Gov. Ron DeSantis said all of Florida’s colleges and universities should adopt a resolution similar to the “Chicago statement,” a statement on campus free speech that declares that all viewpoints should be allowed to be discussed on college campuses, even if they are ones students may “loathe” or find “deeply offensive.”
“We are here today to affirm our commitment to ensuring that all Florida’s public universities and colleges and protect student speech and the open exchange of ideas on our campuses,” DeSantis said during a Monday news conference at Florida State University, flanked by the university’s president, John Thrasher, Florida Commissioner of Education Richard Corcoran and Marshall Criser, chancellor of the state’s university system.
Scores of colleges and universities across the country have already adopted a version of this resolution, including Eckerd College, a liberal arts school in St. Petersburg. According to the governor’s office, all the state’s other colleges and universities are plan to adopt the Chicago statement.
Notably, DeSantis addressed the topic of controversial speakers — an issue with which Florida is deeply familiar, after white nationalist Richard Spencer spoke at the University of Florida in October 2017 and had to cut his speech short after students in the audience drowned him out with chants like “Black Lives Matter.”
“At an academic institution where you have a speaker expressing ideas, there’s no room for a heckler’s veto where you simply shout down or scream down a speaker so that they cannot articulate views,” DeSantis said, later adding that in Spencer’s case, the “best response” by students would have been “an empty auditorium.”
He added that he’s noticed “a trend” nationwide where universities have dis-invited certain speakers that espouse controversial opinions, such as conservative pundit Ben Shapiro, who has said that the majority of Muslims have been “radicalized” and tweeted “Israelis like to build. Arabs like to bomb crap and live in open sewage.”

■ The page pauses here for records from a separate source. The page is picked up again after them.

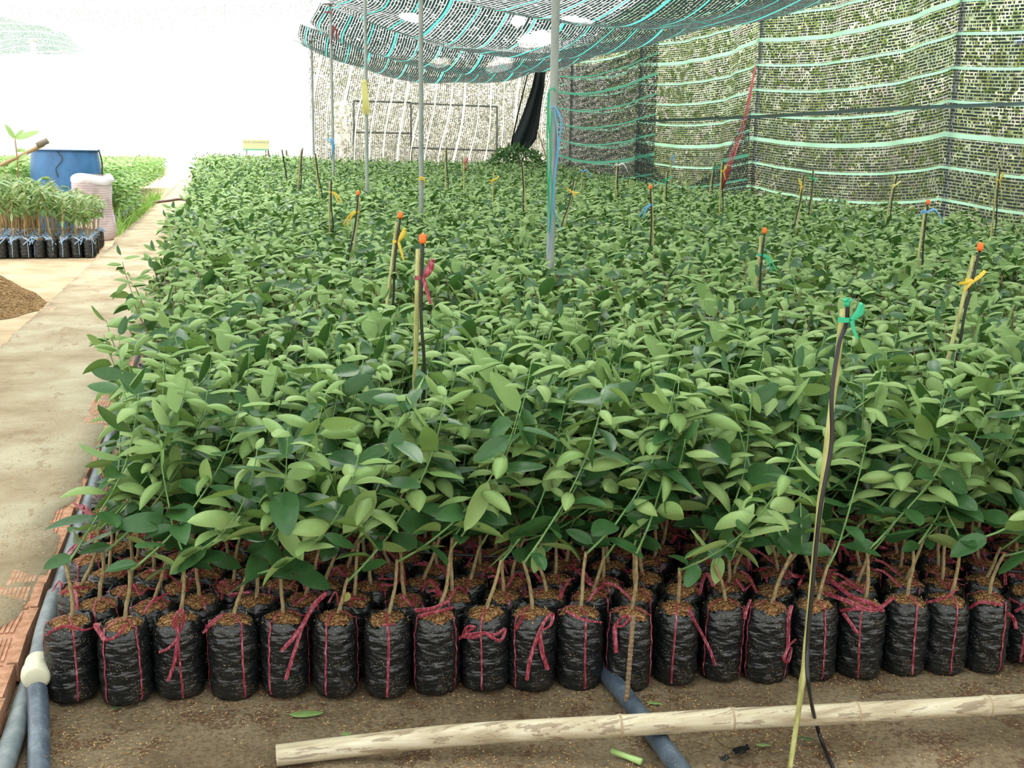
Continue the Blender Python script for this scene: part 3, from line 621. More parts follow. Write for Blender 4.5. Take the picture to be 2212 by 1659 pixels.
for i, yy in enumerate(POSTY[1:]):
    pole(XW + .06, yy, 0, 3.9, .035, ['steel post outside the right net, off the right frame edge', 'steel post outside the right net, nearest the camera', 'dark post outside the right net where the black strap crosses', 'dark post outside the right net above the red ribbon', 'dark post outside the right net, third from the right edge', 'dark post at the far right net corner'][i + 1], group='posts outside the right net')
pole(float(ony(86, 300, 31)[0]), 31, 0, 4.1, .07, 'pale pole under the far net left of the blue barrel', group='poles of the far net').name = 'net_pole'
pole(float(ony(150, 300, 31.5)[0]), 31.5, 0, 3.9, .05, 'thinner pale pole under the tip of the far net', group='poles of the far net').name = 'net_pole'
pole(2.36, YB - .1, 0, 4.1, .03, 'thin grey post at the open edge of the back net', group='posts of the back net').name = 'net_post'
for o_ in COL.objects:
    if o_.name.startswith('net_pole'):
        for c_ in o_.children: c_.data.materials[0] = mat('blown_out_white', (.85, .86, .84), .6)  # overexposed glare on the far poles put into a white colour
# strings on poles
def strings(name, label, cat, M, lines, wid=.012, grp=None):
    b = MB()
    for ln in lines: b.ribbon(bez(ln, 10), wid, (0, -1, .1), fold=.4, twist=.8)
    o = b.build(name, M); tag(o, label, cat, grp); return o
def col(pxs, Y): return [tuple(ony(px, py, Y - .035)) for px, py in pxs]
Yp = 6.62
strings('green_string', 'long green string wound down the nearest steel pole', 'string', M_GREENTIE, [col([(1186, 195), (1195, 190), (1204, 197)], Yp), col([(1187, 195), (1185, 260), (1190, 330), (1186, 400), (1188, 470), (1186, 505)], Yp), col([(1192, 240), (1188, 330), (1193, 420), (1187, 500)], Yp), col([(1184, 200), (1182, 300), (1184, 420), (1183, 500)], Yp)], .010)
strings('blue_string', 'light blue string hanging in strands from the nearest steel pole', 'string', M_BLUETIE, [col([(1186, 232), (1200, 233), (1212, 260), (1206, 330), (1200, 380), (1196, 440), (1205, 475), (1212, 500)], Yp), col([(1198, 235), (1205, 300), (1199, 370), (1194, 430), (1190, 500), (1183, 553)], Yp), col([(1203, 240), (1213, 270), (1204, 320), (1202, 350)], Yp)], .009)
strings('yellow_tassel', 'pale yellow raffia tassel tied on a grey pole', 'tassel', M_PALEYEL, [col([(784 + i * .9, 172), (783 + i * 1.6, 195), (784 + 2.1 * i, 225), (783 + 2.6 * i, 244 + (i % 3) * 4)], 16.2) for i in range(7)] + [col([(782, 181), (790, 179), (798, 182)], 16.2)] * 2, .022)
strings('yellow_string', 'yellow string tied around the middle grey pole just above the leaves', 'string', M_YELTIE, [col([(903, 385), (911, 383), (919, 386)], 11.6), col([(904, 389), (912, 387), (918, 390), (915, 400)], 11.6)], .014)
strings('pale_blue_string', 'light blue string knotted low on the furthest pole', 'string', M_BLUETIE, [col([(706, 302), (714, 300), (722, 304)], 21.5), col([(716, 302), (722, 315), (718, 335)], 21.5), col([(714, 302), (719, 320), (716, 345)], 21.5)], .03)
strings('pink_rag', 'small pink string fluttering at the top of the furthest pole', 'string', M_TIE, [col([(721, 55), (718, 75), (716, 95)], 21.5), col([(724, 58), (728, 75), (726, 88)], 21.5), col([(700, 27), (712, 26), (722, 30)], 21.5)], .03)
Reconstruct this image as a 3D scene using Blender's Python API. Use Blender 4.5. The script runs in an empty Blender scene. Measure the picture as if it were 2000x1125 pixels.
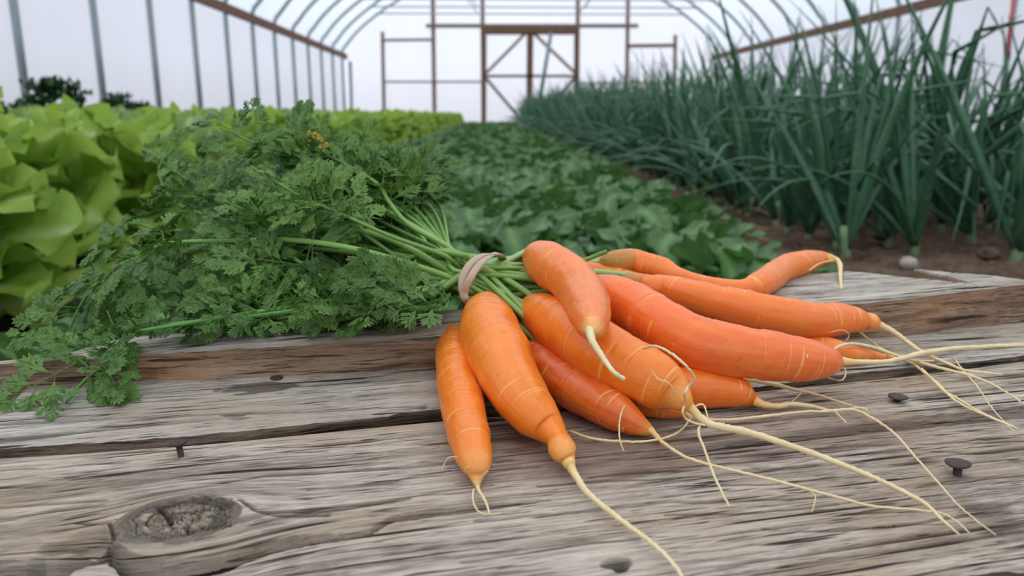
import bpy, math, random
import numpy as np
from mathutils import Vector, Matrix
C = bpy.context.scene.collection
R = random.Random(11)
NR = np.random.RandomState(5)
#DATA
# ---------------------------------------------------------------- camera frame
F = 1500.; PT = math.atan(340/F); YW = math.atan(46/F*math.cos(PT)); CAM = np.array([0., 0., .35])
fw = np.array([math.sin(YW)*math.cos(PT), math.cos(YW)*math.cos(PT), -math.sin(PT)])
rt = np.array([math.cos(YW), -math.sin(YW), 0.]); up = np.cross(rt, fw)
ZT = .35-.12                                            # height of the table top
def ray(px, py): return fw + rt*((px-1000)/F) - up*((py-562.5)/F)
def P(px, py, d): return CAM + ray(px, py)*d            # point at view depth d
def PL(px, py, h=.12):                                  # point on a plane h below the eye
    v = ray(px, py); return CAM + v*(h/-v[2])
def onlift(px, py, r, lift):                            # a round thing of r px resting lift above the table
    v = ray(px, py); d = (.12-lift)/(-v[2]+r/F); return CAM+v*d, r*d/F
# carrots: spine (px, py, radius px, lift m), taproots (px, py, radius px, lift)
CARROTS = {
 'c1': [(885,645,14,.004),(884,655,28,.004),(888,685,37,.003),(892,720,41,.002),(896,755,42,.001),(905,800,42,0),(915,845,41,0),(924,885,38,0),(930,912,29,0),(931,932,15,0),(932,946,7,0)],
 'c2': [(948,591,16,.02),(948,604,36,.016),(952,630,52,.012),(962,665,60,.009),(980,705,61,.007),(999,743,58,.005),(1022,780,54,.003),(1041,805,48,.002),(1060,824,39,.002),(1074,838,31,.002),(1084,849,24,.003),(1090,857,21.5,.003),(1094,866,24,.002),(1098,877,27,.001),(1103,888,23,.001),(1108,897,16,.001),(1112,906,11,.001)],
 'c3': [(1045,497,18,.037),(1056,505,36,.036),(1074,517,45,.035),(1116,546,46,.034),(1141,579,45,.033),(1150,604,42,.034),(1156,630,34,.036),(1157,645,18,.040),(1156,650,8,.042)],
 'c4': [(1032,600,16,.018),(1045,606,34,.016),(1070,620,47,.014),(1110,646,56,.013),(1172,684,60,.012),(1230,718,59,.009),(1282,746,54,.007),(1312,764,42,.007),(1330,780,26,.008),(1338,788,14,.008)],
 'c5': [(1030,690,30,0),(1060,712,40,0),(1100,745,43,0),(1150,775,43,0),(1200,803,38,0),(1235,824,27,0),(1262,838,15,0),(1273,843,8,0)],
 'c6': [(1172,565,30,.026),(1200,582,44,.024),(1240,602,50,.021),(1300,640,52,.018),(1350,666,52,.015),(1400,680,52,.013),(1450,688,50,.012),(1500,694,48,.011),(1560,702,44,.010),(1600,705,36,.010),(1625,707,22,.010),(1636,708,11,.010)],
 'c7': [(1222,546,12,.030),(1238,551,19,.029),(1258,552,17,.028),(1275,560,24,.027),(1292,560,24,.026),(1330,571,30,.024),(1400,591,34,.020),(1450,602,36,.018),(1500,612,37,.016),(1580,625,36,.012),(1640,623,31,.011),(1668,624,26,.011),(1684,626,18,.011),(1691,627,16.5,.011),(1698,628,17.5,.011),(1706,630,14,.011),(1711,632,9,.011)],
 'c8': [(1184,512,13,.032),(1192,513,22,.031),(1215,512,26,.030),(1238,511,25,.029),(1250,515,25,.029),(1290,526,24,.027),(1320,541,20,.026),(1360,551,17,.025),(1410,562,18,.024),(1455,566,21,.023),(1490,552,26,.023),(1530,525,25,.023),(1560,515,24,.024),(1590,508,20,.024),(1612,506,13,.025),(1626,506,7,.026)],
 'c9': [(1270,735,30,0),(1300,748,38,0),(1340,757,40,0),(1400,760,36,0),(1440,767,29,0),(1462,777,18,0),(1480,785,9,0)],
 'c10': [(1315,600,10,.012),(1325,610,20,.011),(1345,616,16,.010),(1365,624,22,.009),(1392,630,18,.008),(1420,640,24,.007),(1500,665,24,.003),(1580,680,26,.001),(1630,689,27,0),(1662,694,21,0),(1700,694,11,0),(1722,698,8,0),(1745,699,5,0)],
 'c11': [(1210,772,18,.001),(1230,778,26,0),(1260,785,28,0),(1300,795,23,0),(1330,804,13,0),(1345,810,6,0)],
 'c12': [(1128,524,8,.030),(1140,526,14,.029),(1160,529,16,.028),(1200,537,16,.027),(1250,548,14,.026),(1290,556,9,.025)],
}
#END
# ---------------------------------------------------------------- helpers
def tag(o, label=None, cat=None, group=None, kind=None):
    for k, v in (('label', label), ('category', cat), ('group', group), ('kind', kind)):
        if v: o[k] = v
    return o
def empty(name, loc=(0, 0, 0), rz=0.):
    o = bpy.data.objects.new(name, None); o.empty_display_size = .02
    o.location = loc; o.rotation_euler = (0, 0, rz); C.objects.link(o); return o
def link(name, me, parent=None, world=True):
    o = bpy.data.objects.new(name, me); C.objects.link(o)
    if parent is not None:
        o.parent = parent
        if world:
            L = Vector((0, 0, 0)); q = parent
            while q is not None: L = L + q.location; q = q.parent
            o.location = -L                              # geometry given in world space
    return o
def mesh(name, V, Fc, mats=None, smooth=True, uv=None, attr=None, midx=None):
    me = bpy.data.meshes.new(name); V = np.asarray(V, dtype=np.float32)
    if isinstance(Fc, np.ndarray):
        n, k = Fc.shape
        me.vertices.add(len(V)); me.vertices.foreach_set('co', V.ravel())
        me.loops.add(n*k); me.loops.foreach_set('vertex_index', Fc.astype(np.int32).ravel())
        me.polygons.add(n); me.polygons.foreach_set('loop_start', np.arange(0, n*k, k, dtype=np.int32))
        me.polygons.foreach_set('loop_total', np.full(n, k, dtype=np.int32)); me.update(calc_edges=True)
    else:
        me.from_pydata(V.tolist(), [], Fc)
    for m in (mats if isinstance(mats, (list, tuple)) else [mats]):
        if m: me.materials.append(m)
    if smooth: me.polygons.foreach_set('use_smooth', np.ones(len(me.polygons), dtype=bool))
    if midx is not None: me.polygons.foreach_set('material_index', np.asarray(midx, dtype=np.int32))
    if uv is not None:
        uv = np.asarray(uv, dtype=np.float32); l = me.uv_layers.new(name='grain')
        idx = np.zeros(len(me.loops), dtype=np.int32); me.loops.foreach_get('vertex_index', idx)
        l.data.foreach_set('uv', uv[idx].ravel())
    if attr:
        for k, v in attr.items():
            a = me.attributes.new(k, 'FLOAT', 'POINT'); a.data.foreach_set('value', np.asarray(v, dtype=np.float32))
    me.validate(); return me
class MB:                                               # collects shapes into one mesh
    def __init__(s): s.v = []; s.f = []; s.a = []
    def add(s, V, Fc, a=None):
        n = len(s.v); s.v += [tuple(p) for p in V]; s.f += [tuple(i+n for i in q) for q in Fc]
        s.a += list(a) if a is not None else [0.]*len(V)
    def box(s, a, b):
        (x0, y0, z0), (x1, y1, z1) = a, b
        s.add([(x0,y0,z0),(x1,y0,z0),(x1,y1,z0),(x0,y1,z0),(x0,y0,z1),(x1,y0,z1),(x1,y1,z1),(x0,y1,z1)],
              [(0,3,2,1),(4,5,6,7),(0,1,5,4),(1,2,6,5),(2,3,7,6),(3,0,4,7)])
    def beam(s, p, q, w, t, n=(0, 1, 0)):                 # rectangular bar from p to q
        p = Vector(p); q = Vector(q); d = (q-p).normalized(); n = Vector(n); a = d.cross(n).normalized()*w/2; b = n.normalized()*t/2
        s.add([p-a-b, p+a-b, p+a+b, p-a+b, q-a-b, q+a-b, q+a+b, q-a+b], [(0,3,2,1),(4,5,6,7),(0,1,5,4),(1,2,6,5),(2,3,7,6),(3,0,4,7)])
    def tube(s, pts, rad, k=8, cap=True, flat=1., a=None):
        pts = [Vector(p) for p in pts]; n = len(pts)
        if not hasattr(rad, '__len__'): rad = [rad]*n
        V = []; A = []; prev = None
        for i, p in enumerate(pts):
            t = (pts[min(i+1, n-1)]-pts[max(i-1, 0)]).normalized()
            if prev is None:
                x = t.orthogonal().normalized() if abs(t.z) > .9 else t.cross(Vector((0, 0, 1))).normalized()
            else:
                x = (prev - t*prev.dot(t)).normalized()
            prev = x; y = t.cross(x)
            for j in range(k):
                an = 2*math.pi*j/k; V.append(p + x*math.cos(an)*rad[i] + y*math.sin(an)*rad[i]*flat); A.append(a[i] if a else i/(n-1))
        Fc = [(i*k+j, i*k+(j+1) % k, (i+1)*k+(j+1) % k, (i+1)*k+j) for i in range(n-1) for j in range(k)]
        if cap: Fc += [tuple(range(k-1, -1, -1)), tuple((n-1)*k+j for j in range(k))]
        s.add(V, Fc, A)
    def mesh(s, name, mat, smooth=True): return mesh(name, s.v, s.f, mat, smooth, attr={'t': s.a})
    def build(s, name, mat, parent=None, smooth=True, world=True): return link(name, s.mesh(name, mat, smooth), parent, world)
def smoothpts(pts, n):                                   # Catmull-Rom through any-dimensional points
    p = np.array(pts, float); m = len(p)
    seg = np.r_[0, np.cumsum(np.linalg.norm(np.diff(p[:, :3], axis=0), axis=1)+1e-9)]; T = np.linspace(0, seg[-1], n); out = []
    q = np.vstack([2*p[0]-p[1], p, 2*p[-1]-p[-2]])
    for t in T:
        i = min(max(np.searchsorted(seg, t, side='right')-1, 0), m-2); u = (t-seg[i])/(seg[i+1]-seg[i])
        a, b, c, d = q[i], q[i+1], q[i+2], q[i+3]
        out.append(.5*((2*b)+(-a+c)*u+(2*a-5*b+4*c-d)*u*u+(-a+3*b-3*c+d)*u**3))
    return np.array(out)
G = NR.rand(256, 256)
def noise(x, y):
    x = np.asarray(x, float); y = np.asarray(y, float); xi = np.floor(x).astype(int); yi = np.floor(y).astype(int); fx = x-xi; fy = y-yi
    fx = fx*fx*(3-2*fx); fy = fy*fy*(3-2*fy); a = xi % 256; b = (xi+1) % 256; c = yi % 256; d = (yi+1) % 256
    return (G[a, c]*(1-fx)+G[b, c]*fx)*(1-fy)+(G[a, d]*(1-fx)+G[b, d]*fx)*fy
def sst(a, b, x): t = np.clip((np.asarray(x, float)-a)/(b-a), 0, 1); return t*t*(3-2*t)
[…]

“I think that’s a sign of weakness on behalf of school administrators and I think that demonstrates a lack of commitment to free exchange of ideas," DeSantis said. "There can’t be a safe space in the business world.”
Experts in campus free speech emphasized that the Chicago statement doesn’t have teeth, though it can be a positive first step in affirming institution’s commitment to free speech regardless of the speech’s content.
“It’s unequivocally a positive step in the right direction for a public institution to affirm this is what they think about these issues,” said Joe Cohn, legislative and policy director for the Foundation for Individual Rights in Education, which has done policy and legal work on behalf of students whose speech rights were infringed upon on campus.
“But they (universities) also need to do the hard work of comparing their policies to the principles reflected in the statement.”
But Jonathan Friedman, the campus free speech project director for PEN America, a national group of writers and human rights advocates which has published a report on campus free speech, says that universities should not feel pressure to remain neutral on all issues in an effort to have open speech.
“Having a conversation about free speech alone ... without discussing the tensions that exist can inflame other issues like racism and hateful speech on campus,” Friedman said. “If there’s someone on campus promoting hate … we would want the university to be able to say, ‘We don’t agree with this person and here are all the reasons why.’”
The announcement came at a time when bills are moving through the Florida Legislature (Senate Bill 1296 and House Bill 839) that would require each of the state’s public universities, to conduct an annual “assessment” looking at “intellectual freedom and viewpoint diversity at that institution.”
The bill’s sponsor, Rep. Ray Rodrigues, R-Estero, has pointed to a University of Colorado survey as the inspiration for the proposal, which polled students and faculty on whether they felt the school promoted an environment respectful of all people of all identities and opinions. As part of that survey, students and faculty were also asked to anonymously identify their race, ethnicity, religious affiliation, sexual orientation and political party.
And just last month, President Donald Trump issued a broad executive order on the topic of university free speech, asking federal agencies to make sure that colleges or universities that receive federal grants “promote free inquiry." If not, those grants could be at risk.
When signing the order, Trump said “professors and power structures” are keeping students from “challenging rigid far-left ideology.”
DeSantis said on Monday that he agrees that university faculty tend to lean leftward, though he said that should not matter.
“I’ve had liberal professors over the years who were very fair about putting forward the alternative viewpoints," he said.
Both Cohn and Friedman said it’s very important that elected leaders don’t politicize discussions surrounding the First Amendment.
“Whats really important is that we avoid the hypocrisy emanating around the Trump administration where Trump himself ... calls for journalists, for people who disagree with him to be punished,” Friedman said. “It’s really important that universities help students and others to start to see free expression as allied to causes of diversity and inclusion rather than in tension with them.”